Ringfort (Rath), Ballynaskeha, Co. Cork
Co. Cork |
Ringforts
There is a field in Ballynaskeha, Co. Cork, where nothing is left to see.
That, in a way, is precisely what makes it worth knowing about. On a north-west-facing pasture slope, a ringfort once stood, a circular earthwork enclosure of the kind built across Ireland during the early medieval period, typically as a defended farmstead. It measured roughly 35 metres in diameter, modest by the standards of such sites, and at some point before living memory it was levelled so thoroughly that no surface trace remains.

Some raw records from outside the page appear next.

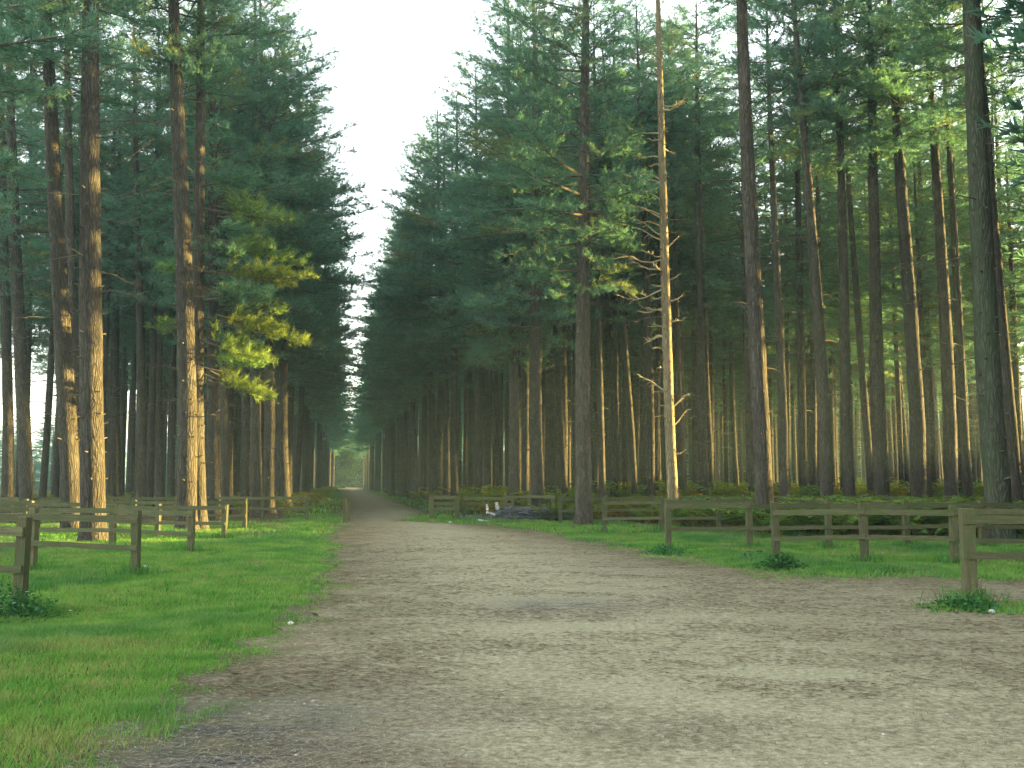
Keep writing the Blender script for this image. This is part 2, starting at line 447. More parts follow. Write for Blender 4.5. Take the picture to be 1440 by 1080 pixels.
def bough(mb, base, az, L, elev, droop, tips, dens=1.0, wood=1, tint=(1, 1, 1), sub=True, r0=None):
    """a living branch: limb, side twigs in a flat spray and shoots collected in tips (P, D, L, colour)"""
    k = 7; s = np.linspace(0, 1, k)
    dirh = np.array([math.cos(az), math.sin(az), 0])
    side = np.array([-dirh[1], dirh[0], 0])
    z = math.tan(elev) * s * L - droop * L * s ** 1.3 + (droop * 1.15) * L * np.clip(s - .45, 0, 1) ** 2 * 1.6
    wig = np.cumsum(RNG.normal(0, .035, k)) * L * .5
    pts = base + dirh * (s * L)[:, None] + side * wig[:, None] + np.array([0, 0, 1.]) * z[:, None]
    r0 = r0 or (.012 + .009 * L)
    mb.tube(pts, r0 * (1 - .85 * s), 4, wood, cap=False)
    nt = max(3, int(L * 5.2 * dens))
    tint_b = np.array(tint) * (.85 + .3 * RNG.random()) * (np.array([1.8, 1.15, .7]) if RNG.random() < .05 else 1.)
    for t_ in np.linspace(.26, .99, nt) + RNG.normal(0, .015, nt):
        t_ = min(max(t_, .2), 1.)
        p = np.array([np.interp(t_, s, pts[:, q]) for q in range(3)])
        sg = 1 if RNG.random() < .5 else -1
        a2 = sg * (R(30) + RNG.random() * R(40))
        d2 = unit(dirh * math.cos(a2) + side * math.sin(a2) + np.array([0, 0, RNG.normal(.14, .26)]))
        l2 = (.28 + .42 * L * (1.08 - t_) * (.5 + RNG.random() * .8)) if sub else .3
        l2 = min(l2, 1.5)
        if l2 > .5 and wood is not None:
            mb.tube(np.stack([p, p + d2 * l2 * .6, p + d2 * l2 + np.array([0, 0, .06])]), [.012, .008, .004], 3, wood, cap=False)
        nn = max(2, int(l2 / .13))
        q = np.linspace(.25, 1, nn)[:, None]
        c = tint_b * (.8 + .4 * RNG.random())
        tips.append((p + d2 * l2 * q + RNG.normal(0, .055, (nn, 3)), np.repeat(d2[None] + np.array([0, 0, .18]), nn, 0), np.full(nn, .9 + .3 * RNG.random()), np.repeat(c[None], nn, 0)))
    tips.append((pts[-1:], np.array([dirh + np.array([0, 0, .4])]), np.array([1.2]), np.array([tint])))

def crown(name, z0, z1, rmax, edge=False, step=.55, per=4.4, keep=.82, blades=11, ln=.185, wd=.022, dens=1.0):
    mb = MB(); tips = []
    z = z0
    while z < z1:
        f = (z - z0) / (z1 - z0)
        prof = (.55 + .45 * min(f / .18, 1)) * (1 - max(f - .2, 0) ** 1.35 * 1.0)
        if not edge: prof = (.5 + .5 * min(f / .3, 1)) * (1 - max(f - .45, 0) ** 1.2 * 1.1)
        n = int(per + RNG.random() * 1.2); a0 = RNG.random() * 6.28
        for q in range(n):
            if RNG.random() > keep: continue
            az = a0 + q * 2 * math.pi / n + RNG.normal(0, .3)
            L = rmax * max(prof, .16) * (.72 + .45 * RNG.random())
            if edge: L *= 1 + .28 * math.cos(az)
            elev = R(-5 + 50 * f ** 1.3 + RNG.normal(0, 7)); dr = .17 * (1 - f)
            bough(mb, np.array([0, 0, z + RNG.normal(0, .12)]), az, L, elev, dr, tips, dens)
        z += step * (.85 + .3 * RNG.random())
    P, D, L, C = [np.concatenate([q[i] for q in tips]) for i in range(4)]
    hue = RNG.random((len(P), 1))
    C = C * np.where(hue > .965, np.array([[1.9, 1.25, .8]]), np.array([[1., 1., 1.]]))
    needles(mb, P, unit(D), L, blades, ln, wd, C)
    return mb.mesh(name, [M['needle'], M['twig']])

H_TREE = 26.0
def trunk_mesh(name, mat, tw, stubs=True, twigs=0, r0=1.0, sweep=.12, sides=14, zlen=26.0, stublen=1.0, r=.27):
    """trunk of base radius r; whorls of dead stubs; a gentle sweep"""
    mb = MB(); k = 40
    z = np.concatenate([[-.25, 0, .12, .3, .6], np.linspace(1, zlen, k - 5)])
    ph = RNG.random() * 6.28
    fall = 1 - .9 * np.clip(z / (zlen * 1.02), 0, 1) ** 1.7
    flare = 1 + .5 * np.exp(-np.clip(z, 0, 9) / .33) 
    rr = r * fall * flare * (1 + RNG.normal(0, .012, k))
    sx = sweep * np.sin(z * .16 + ph) * np.clip(z / 4, 0, 1) ; sy = sweep * np.cos(z * .13 + ph * 1.7) * np.clip(z / 4, 0, 1)
    sx -= sx[1]; sy -= sy[1]
    pts = np.stack([sx, sy, z], -1)
    mb.tube(pts, rr, sides, 0, jit=.09)
    def axis(h): return np.array([np.interp(h, z, sx), np.interp(h, z, sy), h]), float(np.interp(h, z, rr))
    h = 1.6
    while stubs and h < zlen * .85:
        n = int(2 + RNG.random() * 4); a0 = RNG.random() * 6.28
        for q in range(n):
            a = a0 + q * 6.28 / n + RNG.normal(0, .3); b, rad = axis(h + RNG.normal(0, .05))
            l = stublen * (.04 + .16 * RNG.random() ** 2)
            d = np.array([math.cos(a), math.sin(a), .1 + .3 * RNG.random()])
            mb.tube(np.stack([b + d * rad * .8, b + d * (rad + l)]), [.026, .015], 5, 1)
        h += .42 + .35 * RNG.random()
    for q in range(twigs):
        h = 4.5 + RNG.random() * 10; b, rad = axis(h); a = RNG.random() * 6.28; l = .5 + 1.5 * RNG.random()
        d = np.array([math.cos(a), math.sin(a), 0.]); up = RNG.normal(-.05, .15)
        p = np.stack([b + d * rad * .7 + np.array([0, 0, 0.]), b + d * (rad + l * .5) + np.array([0, 0, up * l * .5]), b + d * (rad + l) + np.array([0, 0, up * l - .1 * l])])
        mb.tube(p, [.022, .014, .005], 4, 1, cap=False)
        for w in range(2):
            s = .4 + .5 * RNG.random(); a2 = a + RNG.choice([-1, 1]) * .8
            p0 = p[0] + (p[2] - p[0]) * s; l2 = l * .3
            mb.tube(np.stack([p0, p0 + np.array([math.cos(a2), math.sin(a2), .1]) * l2]), [.009, .004], 3, 1, cap=False)
    return mb.mesh(name, [mat, tw], True), (z, sx, sy, rr)

TRUNKS = [trunk_mesh("trunk", M['bark'], M['twig'], twigs=10, sweep=.05 + .02 * i) for i in range(5)]
THIN = [trunk_mesh("trunk", M['bark_far'], M['twig'], twigs=16, sweep=.03 + .015 * i, sides=9, r=.2) for i in range(5)]
EDGE = [crown("crown", 7.6 + .5 * i, 25.6, 3.7 + .15 * (i % 3), True) for i in range(4)]
INTR = [crown("crown", 14.2 + .6 * i, 25.8, 3.1, False, .6, 4.2, .82) for i in range(4)]
HIGH = [crown("crown", 15.6 + .8 * i, 25.8, 3.2, False, .56, 4.4, .84) for i in range(3)]
MIDC = [crown("crown", 9.2 + .8 * i, 25.8, 3.0, False, .66, 3.6, .72) for i in range(3)]

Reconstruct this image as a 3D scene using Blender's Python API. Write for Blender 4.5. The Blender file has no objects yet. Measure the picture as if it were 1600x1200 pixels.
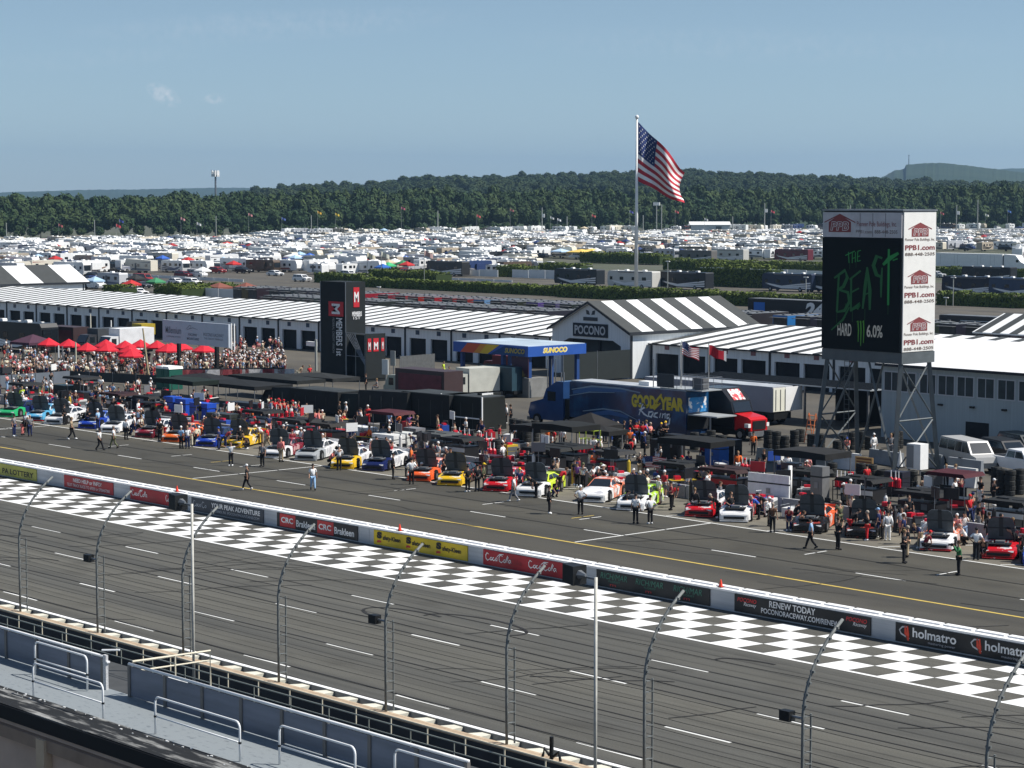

The earliest documentary record of the site is a broken line on the Ordnance Survey six-inch map of 1842, which indicates the circular outline of the enclosure even as it suggests the earthwork was already in poor condition at the time of surveying. The broken rather than continuous line is a telling detail: cartographers used it to mark features that were degraded or ambiguous. By 1923, the antiquarian Patrick Power described it in his survey work as a lios, the Irish term for a ringfort, noting its circular plan and moderate size, but recording that it had been levelled. The earthwork had almost certainly been cleared to make agricultural land more workable, a fate that befell many hundreds of similar sites across Munster during the eighteenth and nineteenth centuries.